Selarik Tembang Kenangan Orang-orang Buangan di Boven Digoel

By Lutfi Fauziah, Jumat, 16 April 2021 | 19:23 WIB
Sel penjara Boven Digoel ini diperuntukkan bagi para pemimpin pergerakan yang menjadi tahanan politik. (Lutfi Fauziah/National Geographic Indonesia)

Sekitar 300 meter dari barak kolonial, terdapat sebuah sumur sebagai sumber air bersih. Akses untuk menuju ke sumur itu berupa jalan yang dulunya dibangun secara paksa oleh para tahanan.

“Inilah tanah hutan belukar yang sunyi, yang terasing dari dunia dan pergaulan luar,” ujar Oen Bo Tik, salah satu tahanan politik di zaman Hindia Belanda yang pernah mencecap kegetiran hidup dalam pengasingan di pelosok timur Indonesia. Sunyi, tak terdengar suara apa pun kecuali angin yang mendesau dan pekik kakatua yang bersahut-sahutan dari dalam rimba. Cuma sebagian saja tanah yang sudah terbuka, di sana-sini, hanya ada hutan dan hutan belaka.

Hanya berjarak sepelempar batu dari bangunan cagar budaya penjara Boven Digoel, patung Mohammad Hatta menjulang kokoh. Patung ini dibangun sebagai pengingat bahwa tokoh pejuang kemerdekaan ini pernah menjalani masa-masa pengasingan nan getir di tempat ini. (Lutfi Fauziah/National Geographic Indonesia)

Oen Bo Tik menggambarkan suasana Boven Digoel saat pertama kali Ia menginjakkan kakinya di tanah buangan itu pada 1927 dalam karyanya yang berjudul Darah dan Air Mata di Boven Digoel. Pada masa itu, nama Digoel telah menjadi momok yang menggentarkan siapa pun yang mendengarnya.
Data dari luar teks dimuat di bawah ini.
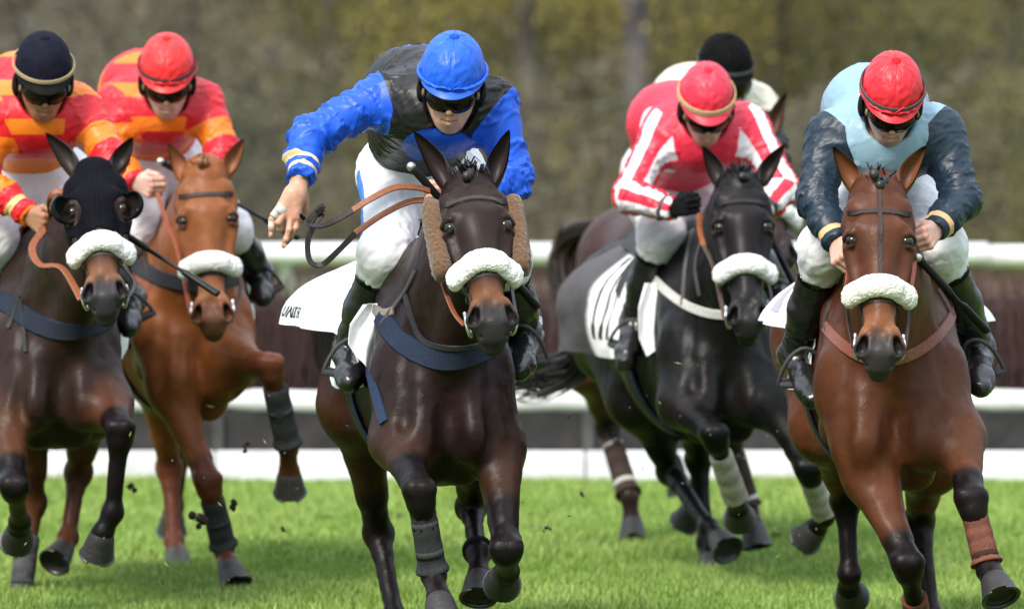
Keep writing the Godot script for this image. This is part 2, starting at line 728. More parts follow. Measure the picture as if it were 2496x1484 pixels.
func make_templates():
	var X := Vector3.RIGHT
	# horse head: poll at the origin, muzzle down -y, face towards +z
	var f := Fld.new(V(-0.17, -0.70, -0.30), V(0.17, 0.08, 0.13), 0.0055)
	f.cap(V(0, -0.02, -0.10), V(0, -0.17, -0.085), 0.078, 0.098, 0.05, X, 0.97)
	f.cap(V(0, -0.19, -0.055), V(0, -0.46, -0.015), 0.077, 0.043, 0.05, X, 1.0)
	f.cap(V(0, -0.22, -0.1), V(0, -0.42, -0.06), 0.082, 0.05, 0.04, X, 1.1)
	both(f, V(0.06, -0.16, -0.2), V(0.05, -0.26, -0.17), 0.09, 0.075, 0.04, X, 1.9)
	f.cap(V(0, -0.3, -0.15), V(0, -0.55, -0.075), 0.058, 0.036, 0.04)
	# brow and cheek ridges
	both(f, V(0.074, -0.155, -0.015), V(0.092, -0.19, -0.03), 0.026, 0.024, 0.03)
	both(f, V(0.092, -0.225, -0.045), V(0.068, -0.37, -0.04), 0.021, 0.012, 0.03)
	both(f, V(0.07, -0.08, -0.06), V(0.085, -0.13, -0.06), 0.035, 0.03, 0.03)
	# hollows above the eyes and beside the nose
	both(f, V(0.098, -0.125, -0.012), V(0.1, -0.135, -0.02), 0.02, 0.018, 0.03, Vector3.ZERO, 1.0, true)
	both(f, V(0.083, -0.29, 0.012), V(0.07, -0.42, 0.02), 0.016, 0.016, 0.035, Vector3.ZERO, 1.0, true)
	# eye opening
	both(f, V(0.107, -0.197, -0.013), V(0.104, -0.207, -0.02), 0.017, 0.017, 0.012, Vector3.ZERO, 1.0, true)
	both(f, V(0.086, -0.181, 0.002), V(0.107, -0.188, -0.03), 0.0085, 0.0085, 0.01)
	both(f, V(0.088, -0.222, -0.003), V(0.105, -0.222, -0.03), 0.0065, 0.0065, 0.01)
	# muzzle, lips, nostrils
	f.cap(V(0, -0.5, -0.03), V(0, -0.575, -0.035), 0.05, 0.05, 0.03, X, 1.06)
	f.cap(V(0, -0.575, -0.0), V(0, -0.605, -0.025), 0.038, 0.034, 0.03, X, 0.8)
	f.cap(V(0, -0.6, -0.065), V(0, -0.62, -0.06), 0.035, 0.03, 0.014, X, 0.85)
	both(f, V(0.038, -0.51, 0.006), V(0.05, -0.56, -0.0), 0.024, 0.033, 0.02)
	both(f, V(0.041, -0.52, 0.036), V(0.058, -0.568, 0.03), 0.009, 0.023, 0.007, Vector3.ZERO, 1.0, true)
	both(f, V(0.05, -0.538, 0.018), V(0.058, -0.566, 0.006), 0.007, 0.017, 0.008, Vector3.ZERO, 1.0, true)
	both(f, V(0.03, -0.535, 0.028), V(0.034, -0.578, 0.022), 0.008, 0.01, 0.014)
	f.cap(V(-0.05, -0.613, -0.012), V(0.05, -0.613, -0.012), 0.004, 0.004, 0.008, Vector3.ZERO, 1.0, true)
	var hm := nets(f)
	head_ms.horse = hm
	head_ms.hfield = f
	var eyes := Msh.new()
	for q in [-1.0, 1.0]:
		ball(V(q * 0.087, -0.2, -0.021), V(0.021, 0.021, 0.021), Color(0.012, 0.007, 0.005), eyes, 16, 10)
	head_ms.heyes = eyes
	# fleece noseband: a thick woolly roll across the nose
	head_ms.fleece = woolly(-1.62, 1.62, -0.388, 0.034, f, 31)
	# browband and noseband strap, cheekpieces, bit rings
	head_ms.browband = ring_strap(f, -0.095, -1.75, 1.75, -0.015, 0.019, 0.005, 28)
	head_ms.nosestrap = ring_strap(f, -0.408, -2.2, 2.2, 0.0, 0.02, 0.005, 26)
	var cp := Msh.new()
	for q in [-1.0, 1.0]:
		var pts := []
		var nr := []
		for i in 22:
			var y := lerpf(-0.07, -0.52, i / 21.0)
			var p := f.snap(V(q * 0.3, y, -0.085 + 0.035 * (i / 21.0)), V(-q, 0, 0), 0.003)
			pts.append(p)
			nr.append(f.grad(p))
		strap(pts, nr, 0.014, 0.005, Color.WHITE, cp)
	head_ms.cheek = cp
	var pts := []
	var nr := []
	for i in 24:
		var p := f.snap(V(0, lerpf(0.02, -0.34, i / 23.0), 0.3), V(0, 0, -1), 0.002)
		pts.append(p)
		nr.append(f.grad(p))
	head_ms.facestrap = strap(pts, nr, 0.015, 0.005, Color.WHITE)
	for s in 2:
		var q := s * 2.0 - 1.0
		var bit := Msh.new()
		var rp := []
		for i in 17:
			var a := TAU * i / 16.0
			rp.append(V(q * (0.068 + 0.01 * sin(a)), -0.545 + 0.034 * cos(a), -0.05 + 0.03 * sin(a)))
		tube(rp, 0.0055, Color(0.7, 0.7, 0.7), 8, bit, 1.0, Vector3.ZERO, false)
		head_ms["bit%d" % s] = bit
		head_ms["hook%d" % s] = tube([V(q * 0.075, -0.5, -0.045), V(q * 0.073, -0.535, -0.04), V(q * 0.05, -0.54, -0.03)], 0.006, Color(0.7, 0.7, 0.7), 8)
	# sheepskin cheek rolls
	for q in [-1.0, 1.0]:
		var m := Msh.new()
		var nv := 80
		var nu := 44
		for i in nv + 1:
			var t := float(i) / nv
			var c := V(q * lerpf(0.128, 0.122, t), lerpf(-0.05, -0.355, t), lerpf(-0.09, -0.065, t))
			var w := 0.036 * sqrt(maxf(0.0, 1.0 - pow(absf(t * 2.0 - 1.0), 9.0)))
			for j in nu:
				var a := TAU * j / nu
				m.v.append(c + V(cos(a) * w * 0.85, 0, sin(a) * w * 1.25))
		for i in nv:
			for j in nu:
				var a := i * nu + j
				var b := i * nu + (j + 1) % nu
				m.t.append_array([a, a + nu, b, b, a + nu, b + nu])
		m.smooth()
		push(m, func(p): return 0.004 * fold.get_noise_3dv(p * 130.0) + 0.003 * fold.get_noise_3dv(p * 60.0) + 0.003)
		for p in m.v:
			var g := 0.85 + 0.5 * noise.get_noise_3dv(p * 90.0)
			m.c.append(Color(0.13 * g, 0.065 * g, 0.03 * g))
		head_ms["roll" + ("R" if q > 0 else "L")] = m
	# cloth hood with eye cups
	head_ms.hood = hood(f)
	# jockey head: centre between the ears, face +z
	f = Fld.new(V(-0.11, -0.25, -0.16), V(0.11, 0.15, 0.15), 0.0038)
	f.sph(V(0, 0.035, -0.02), 0.1, 0.03, X, 1.3)
	f.cap(V(0, 0.01, 0.02), V(0, -0.05, 0.035), 0.073, 0.058, 0.04, X, 1.08)
	f.cap(V(0, -0.06, 0.04), V(0, -0.095, 0.062), 0.048, 0.03, 0.03, X, 0.95)
	both(f, V(0.052, -0.055, 0.0), V(0.024, -0.098, 0.06), 0.024, 0.017, 0.03)
	f.sph(V(0, -0.108, 0.073), 0.02, 0.02, X, 0.85)
	both(f, V(0.045, -0.018, 0.06), V(0.056, -0.012, 0.035), 0.021, 0.02, 0.025)
	f.cap(V(-0.034, 0.026, 0.084), V(0.034, 0.026, 0.084), 0.013, 0.013, 0.02)
	both(f, V(0.03, 0.004, 0.1), V(0.034, 0.003, 0.098), 0.015, 0.015, 0.015, Vector3.ZERO, 1.0, true)
	both(f, V(0.031, 0.003, 0.083), V(0.031, 0.003, 0.083), 0.0125, 0.0125, 0.004)
	f.cap(V(0, 0.012, 0.094), V(0, -0.033, 0.117), 0.0085, 0.0115, 0.014)
	both(f, V(0.0115, -0.038, 0.103), V(0.0125, -0.039, 0.1), 0.0085, 0.0085, 0.008)
	both(f, V(0.0075, -0.047, 0.112), V(0.009, -0.044, 0.108), 0.004, 0.004, 0.004, Vector3.ZERO, 1.0, true)
	f.cap(V(0, -0.06, 0.088), V(0, -0.075, 0.087), 0.02, 0.02, 0.02, X, 0.7)
	both(f, V(0.0, -0.064, 0.107), V(0.021, -0.069, 0.096), 0.0062, 0.0035, 0.006)
	both(f, V(0.0, -0.0785, 0.105), V(0.018, -0.0755, 0.096), 0.0075, 0.004, 0.006)
	both(f, V(0.0, -0.0712, 0.114), V(0.022, -0.072, 0.1), 0.003, 0.002, 0.004, Vector3.ZERO, 1.0, true)
	both(f, V(0.078, -0.005, -0.005), V(0.08, 0.02, -0.012), 0.013, 0.016, 0.006, X, 2.0)
	f.cap(V(0, -0.06, -0.025), V(0, -0.2, -0.065), 0.058, 0.064, 0.03)
	f.cap(V(0, -0.1, 0.02), V(0, -0.2, -0.03), 0.03, 0.03, 0.03)
	head_ms.face = nets(f)
	# helmet under its silk: gathered at the rim, button on top, short peak
	for kind in 2:
		var rows := []
		var nv := 34
		var nu := 96
		for i in nv + 1:
			var t := float(i) / nv
			var row := []
			for j in nu:
				var a := TAU * j / nu
				var front := cos(a)
				var low := 1.62 + 0.12 * (1.0 - front) * 0.5
				var th := lerpf(0.03, low, t)
				var r := 1.0
				if kind == 0:
					var g := smoothstep(0.55, 1.0, t)
					r += 0.055 * g * noise.get_noise_3d(sin(a) * 7.0, cos(a) * 7.0, t * 3.0)
					r += 0.03 * g * noise.get_noise_3d(sin(a) * 26.0, cos(a) * 26.0, t * 2.0)
					r += 0.05 * (0.25 - absf(noise.get_noise_3d(sin(a) * 2.6, t * 3.0, cos(a) * 2.6)))
					r -= 0.03 * exp(-pow(fposmod(a + PI / 6.0, PI / 3.0) - PI / 6.0, 2.0) / 0.0009) * (1.0 - g)
				r -= 0.05 * smoothstep(0.93, 1.0, t)
				row.append(V(pow(sin(th), 0.86) * sin(a) * 0.097 * r, 0.03 + cos(th) * 0.122 * r, -0.016 + pow(sin(th), 0.9) * cos(a) * 0.128 * r))
			rows.append(row)
		head_ms["shell%d" % kind] = sheet(rows, 0.006, Color.WHITE, true)
	var pk := []
	for i in 9:
		var t := i / 8.0
		var row := []
		for j in 25:
			var a := lerpf(-1.25, 1.25, j / 24.0)
			var w := cos(a * 1.15)
			var r := 0.124 + 0.042 * t * maxf(w, 0.0)
			row.append(V(sin(a) * (0.1 + 0.012 * t * maxf(w, 0)), 0.044 - 0.004 * t - 0.014 * t * t * w - 0.016 * pow(absf(sin(a)), 3.0), -0.02 + cos(a) * r))
		pk.append(row)
	head_ms.peak = sheet(pk, 0.007, Color.WHITE)
	head_ms.button = ball(V(0, 0.152, -0.016), V(0.016, 0.007, 0.016), Color.WHITE, null, 14, 7)
	# elastic band round the helmet, gathered rim and bow
	for w in 2:
		var bp := []
		var bn := []
		for i in 65:
			var a := TAU * i / 64.0
			var q := V(sin(a) * 0.1025, 0.056 - 0.014 * (1.0 - cos(a)) * 0.5, -0.016 + cos(a) * 0.13)
			bp.append(q)
			bn.append(V(sin(a), 0.1, cos(a)))
		head_ms["band%d" % w] = strap(bp, bn, 0.02 if w == 0 else 0.013, 0.004, Color.WHITE)
	var rp := []
	for i in 97:
		var a := TAU * i / 96.0
		var wob := 0.004 * noise.get_noise_2d(i * 0.35, 3.0)
		rp.append(V(sin(a) * (0.103 + wob), 0.043 - 0.014 * (1.0 - cos(a)) * 0.5 + wob, -0.016 + cos(a) * (0.132 + wob)))
	var ruff := tube(rp, 0.006, Color.WHITE, 8, null, 1.0, Vector3.ZERO, false)
	push(ruff, func(p): return 0.0035 * noise.get_noise_3dv(p * 110.0))
	for q in [-1.0, 1.0]:
		var bow := [V(q * 0.004, 0.044, 0.119), V(q * 0.018, 0.054, 0.124), V(q * 0.032, 0.050, 0.116), V(q * 0.045, 0.044, 0.109)]
		tube(spline(bow, 4), 0.006, Color.WHITE, 7, ruff, 0.5)
	tube(spline([V(0.0, 0.045, 0.119), V(0.012, 0.061, 0.122), V(0.026, 0.074, 0.118)], 4), 0.005, Color.WHITE, 7, ruff, 0.4)
	head_ms.ruff = ruff
	# goggles: a bent lens with a raised frame, strap with side knobs
	for part_ in 2:
		var rows := []
		for i in 13:
			var t := lerpf(-1.0, 1.0, i / 12.0)
			var row := []
			for j in 33:
				var s := lerpf(-1.0, 1.0, j / 32.0)
				var a := s * (0.93 if part_ == 0 else 1.0)
				var h := 0.029 * pow(maxf(0.0, 1.0 - pow(absf(s), 5.0)), 0.3) - 0.012 * exp(-s * s / 0.02) * (1.0 if t < 0.0 else 0.0)
				h += 0.0 if part_ == 0 else 0.004
				var r := 0.088 + (0.02 if part_ == 0 else 0.014) - 0.008 * t * t
				row.append(V(sin(a) * r * 0.82, -0.006 + t * h, 0.018 + cos(a) * r))
			rows.append(row)
		head_ms["goggle%d" % part_] = sheet(rows, 0.004, Color.WHITE)
	var gp := []
	var gn := []
	for i in 33:
		var a := lerpf(0.95, TAU - 0.95, i / 32.0)
		gp.append(V(sin(a) * 0.09, -0.004 + 0.03 * sin((a - 0.95) / (TAU - 1.9) * PI), -0.008 + cos(a) * 0.108))
		gn.append(V(sin(a), 0, cos(a)))
	head_ms.gstrap = strap(gp, gn, 0.026, 0.004, Color(0.012, 0.012, 0.013))
	for q in 2:
		head_ms["knob%d" % q] = ball(V((q * 2 - 1) * 0.082, -0.003, 0.062), V(0.006, 0.013, 0.013), Color(0.22, 0.17, 0.08), null, 12, 8)
	# chin harness
	var ch := Msh.new()
	for q in [-1.0, 1.0]:
		tube(spline([V(q * 0.098, 0.02, 0.02), V(q * 0.088, -0.03, 0.02), V(q * 0.066, -0.08, 0.03), V(q * 0.03, -0.118, 0.045), V(0, -0.126, 0.05)], 5), 0.009, Color(0.012, 0.012, 0.013), 8, ch, 0.45)
		ball(V(q * 0.09, -0.03, -0.005), V(0.016, 0.045, 0.035), Color(0.012, 0.012, 0.013), ch, 12, 8)
	head_ms.chin = ch
	head_ms.fist = fist()

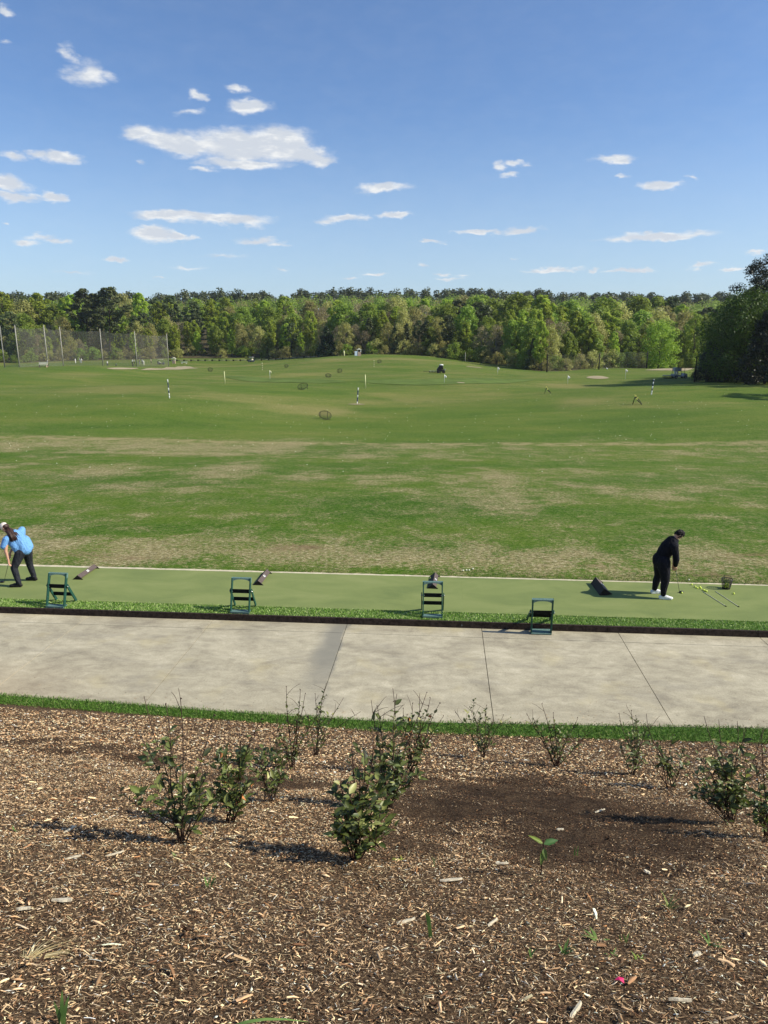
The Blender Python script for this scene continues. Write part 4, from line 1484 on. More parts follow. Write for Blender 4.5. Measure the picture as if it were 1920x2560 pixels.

Tak bisa disangkal, Belanda telah memilih tempat yang amat tepat sebagai tempat pembuangan. Sekali di-Digoelkan, orang ibarat menandatangai kontrak kematian. Dataran terpencil di pelosok Papua itu dikelilingi oleh rimba belantara dan terisolasi sempurna dari dunia luar. Digoel kala itu dikenal dengan alamnya yang bengis, serangan malaria yang mematikan dan suku-suku pedalaman Papua pemakan manusia.

Tetapi, di tanah buangan ini, pembunuh sebenarnya bukanlah malaria, atau pun suku pemakan manusia, melainkan kebosanan dan ketidakpastian. Kebosanan itu, membenamkan orang-orang buangan ke dalam lembah keputusasaan, yang perlahan menggerus kewarasan mereka. Banyak tahanan yang hancur mentalnya, hingga berakhir mengenaskan.

Hampir sembilan dekade setelah kedatangan Oen Bo Tik dan para tapol di Digoel, saya mendapat kesempatan berharga untuk menapak tilas jejak sejarah di bekas tanah buangan ini. Perjalanan darat dari Merauke menuju Boven Digoel memakan waktu sekitar delapan jam, menggunakan mobil berpenggerak empat roda. Kami membelah rimba dan rawa di Taman Nasional Wasur.

Kemudian, kami menyusuri kawasan perbatasan dan terus menuju arah utara. Sinar lampu mobil kami menembus kegelapan malam. Selain lampu mobil, tak ada penerangan lain. Tiba-tiba, kecepatan mobil menurun. Saya, yang duduk di kabin belakang, menjulurkan kepala di antara supir dan penumpang di depan untuk mengetahui apa penyebabnya. Terhampar di depan sana, jalanan tampak seperti habis disiram berton-ton bumbu pecel.

Saya duduk di dalam mobil angkutan kota berwarna oranye cerah yang tengah merayap di jalanan nan lengang. Wajah Boven Digoel memang telah banyak berubah dari gambaran yang dituturkan Oen Bo Tik. Lebih banyak hutan yang dibuka untuk permukiman, kawasan kantor pemerintahan dan berbagai fasilitas umum. Selain itu, pekik kakatua dari rimba raya tak lagi terdengar.